Nov 01, 2009 11:18AM ● By Don Kindred
The San Clemente Journal’s Sr. Editor Anne Batty began her journalistic career at age 10 writing a newsletter entitled “Neighborhood News”. Her first and toughest editor was her mother, who made sure the content of her news was credible and non-invasive of neighborhood privacy.

Born in Houston, TX, Anne’s heritage is Polish and American Indian. Her paternal grandfather was an immigrant and renowned furrier in both New York and Texas, and her native-born maternal grandfather was Houston’s first city employee. Billyee Ustick, her mother, was an accomplished seamstress and designer, and Rudy Slotwinski - a graduate of law school - was the legal liaison between the union workers and the management of the Southern Pacific Railroad in California. It was always his hope that Anne would be a lawyer. Not to be … but her eldest son, Michael’s daughter, Caity, might just fulfill that dream. Only nine-years-old, Anne says Caity could out talk or argue any lawyer or judge on the planet.

In childhood, Batty was raised on the wisdom of the Bible and her mother’s “momily sayings”. 

“My mother had a saying for every situation, transgression and accomplishment,” Batty remembers fondly. “Like mother like daughter … I used those same sayings raising my children, and now I joke with my grandchildren about them. Those wise words have stayed with me throughout my life, however, and they play a very important part in the way I live today,” she remarks thoughtfully.

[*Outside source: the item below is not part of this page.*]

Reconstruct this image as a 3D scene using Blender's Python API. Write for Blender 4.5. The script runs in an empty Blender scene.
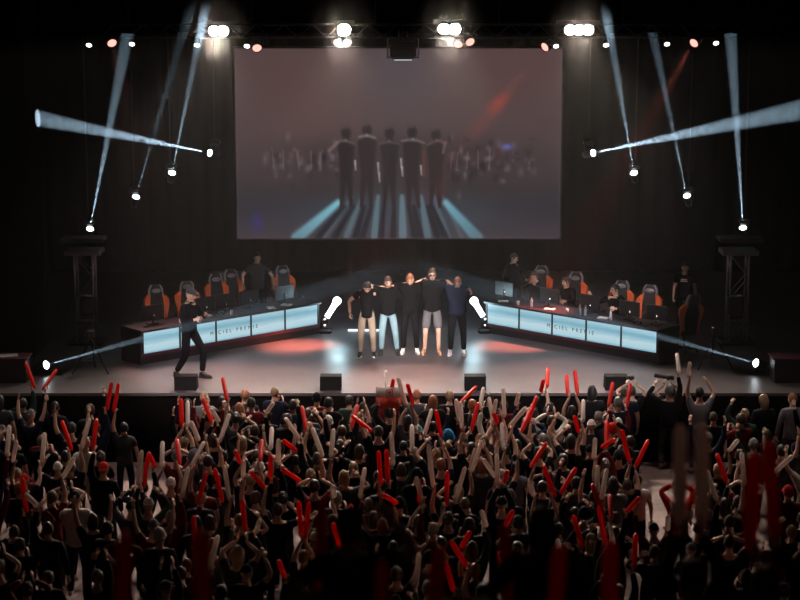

Growing up Anne Batty was always enamored with words, their meanings and usage. An avid reader, she dreamt of writing the great American novel. Gifted with a diary at age nine she was faithful to make daily entries throughout her school years, and word-smithing continues to hold a fascination for her today.

Anne learned journalism from the “ground up”. Her training included hand-setting type in the print room. Then moving into the press room, she composed articles on a standard upright typewriter, spending endless hours writing and retyping copy. No cut, paste or delete features were available in those days. 

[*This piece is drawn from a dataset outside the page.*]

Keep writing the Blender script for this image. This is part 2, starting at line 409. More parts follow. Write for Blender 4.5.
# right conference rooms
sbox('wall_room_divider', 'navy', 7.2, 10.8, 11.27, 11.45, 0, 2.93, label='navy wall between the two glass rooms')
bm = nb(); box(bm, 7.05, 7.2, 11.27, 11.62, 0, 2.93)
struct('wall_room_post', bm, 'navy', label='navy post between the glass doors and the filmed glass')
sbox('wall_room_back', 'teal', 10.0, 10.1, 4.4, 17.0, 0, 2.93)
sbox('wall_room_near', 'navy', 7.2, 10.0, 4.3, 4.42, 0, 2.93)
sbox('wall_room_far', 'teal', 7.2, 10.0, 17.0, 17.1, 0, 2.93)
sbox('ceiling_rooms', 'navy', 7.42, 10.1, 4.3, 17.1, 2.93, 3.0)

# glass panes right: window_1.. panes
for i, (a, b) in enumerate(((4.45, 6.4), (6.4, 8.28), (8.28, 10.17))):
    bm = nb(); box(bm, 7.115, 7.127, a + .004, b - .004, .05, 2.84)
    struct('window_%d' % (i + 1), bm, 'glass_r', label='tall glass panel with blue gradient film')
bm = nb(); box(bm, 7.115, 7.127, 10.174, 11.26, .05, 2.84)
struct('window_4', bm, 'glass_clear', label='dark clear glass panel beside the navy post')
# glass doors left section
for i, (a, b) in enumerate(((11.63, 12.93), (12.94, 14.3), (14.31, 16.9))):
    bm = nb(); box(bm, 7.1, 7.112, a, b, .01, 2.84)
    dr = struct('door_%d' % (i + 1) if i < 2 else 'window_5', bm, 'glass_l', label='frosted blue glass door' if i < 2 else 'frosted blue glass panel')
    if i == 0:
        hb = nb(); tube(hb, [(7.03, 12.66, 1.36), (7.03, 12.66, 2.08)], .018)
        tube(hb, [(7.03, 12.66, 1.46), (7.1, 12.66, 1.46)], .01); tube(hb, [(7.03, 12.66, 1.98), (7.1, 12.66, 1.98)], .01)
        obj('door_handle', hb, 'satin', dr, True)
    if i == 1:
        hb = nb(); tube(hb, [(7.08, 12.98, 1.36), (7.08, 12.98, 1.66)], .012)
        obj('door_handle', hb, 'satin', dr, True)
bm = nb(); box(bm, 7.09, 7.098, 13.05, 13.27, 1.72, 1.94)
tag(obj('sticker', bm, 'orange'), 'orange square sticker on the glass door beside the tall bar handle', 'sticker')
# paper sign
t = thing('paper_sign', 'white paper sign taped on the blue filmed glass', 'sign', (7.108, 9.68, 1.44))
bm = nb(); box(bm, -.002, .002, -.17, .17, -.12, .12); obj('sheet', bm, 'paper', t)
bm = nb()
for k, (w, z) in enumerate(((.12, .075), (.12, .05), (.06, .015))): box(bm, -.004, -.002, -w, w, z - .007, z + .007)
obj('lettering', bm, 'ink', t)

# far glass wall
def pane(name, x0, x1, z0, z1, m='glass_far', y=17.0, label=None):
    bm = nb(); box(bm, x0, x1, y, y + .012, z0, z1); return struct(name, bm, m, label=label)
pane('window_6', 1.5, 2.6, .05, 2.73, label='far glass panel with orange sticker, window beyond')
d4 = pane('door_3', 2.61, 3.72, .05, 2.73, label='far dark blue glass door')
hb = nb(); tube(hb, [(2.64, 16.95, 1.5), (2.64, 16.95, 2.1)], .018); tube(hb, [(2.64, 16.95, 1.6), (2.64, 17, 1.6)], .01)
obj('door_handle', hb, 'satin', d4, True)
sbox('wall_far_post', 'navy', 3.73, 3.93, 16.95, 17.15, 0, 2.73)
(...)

Over the years, her work has been recognized with several awards, among them honors from the prestigious USC and University of Redlands Schools of Journalism. She was selected City Editor of her college newspaper, and holds membership in Matrix Table, an Honorary Journalism Society.

Image titleA former parochial schoolteacher, Sr. Editor Batty has freelanced in advertising and written for newspapers across the country, including the St. Petersburg Times, FL, and the San Diego Union and Los Angeles Herald Examiner locally. As a sports writer she has worked for a local PR firm, and designed and written several sports club newsletters. Her editing endeavors include working with Florida author Bob Biehl, and the Thomas Nelson Publishing Co. (coordinating over 100 authors for the Questions Book), and with Edupress, a local children’s book publishing company. She is presently copy reading a novel for the Journal’s longtime staff writer Greg Niemann, and working with local author Kent Healy on a writing project for Chicken Soup for the Teenage Soul. While Anne does all types of editing and writing, including feature, travel, business, reviews, etc., as a people person, she says her writing forte and true talent lies in the area of story, told via interviews, profiles and human interest. 

“All of us have a life story and I love telling that story,” she says. 

A self-proclaimed beach bum and avid tennis player, Anne Batty spends mornings at the Laguna Niguel Racquet Club acting as League Coordinator. Her passion, besides writing, is working with young women, introducing them to the joys of playing and competing in tennis. 

“Working with these young women is a blessing, and it keeps me young,” she reveals with enthusiasm.

The mother of three sons, raised here in San Clemente, Batty is also grandmother to five healthy and exuberant grandchildren. 

“After living in an all male household – even our dogs were males – God blessed me with four beautiful granddaughters,” she explains. “I have been in 7th Heaven ever since, surrounded by ruffles, bows and ribbons. But I must confess when number five came along and it was a little boy, he stole my heart away.”

In her 70s Anne is becoming a techno-geek. Receiving an IPod from her family for Christmas, she has learned how to purchase and download tunes, and the thing that really excites her grandchildren is the fact that she can text them. Next step, she says, is a Blackberry!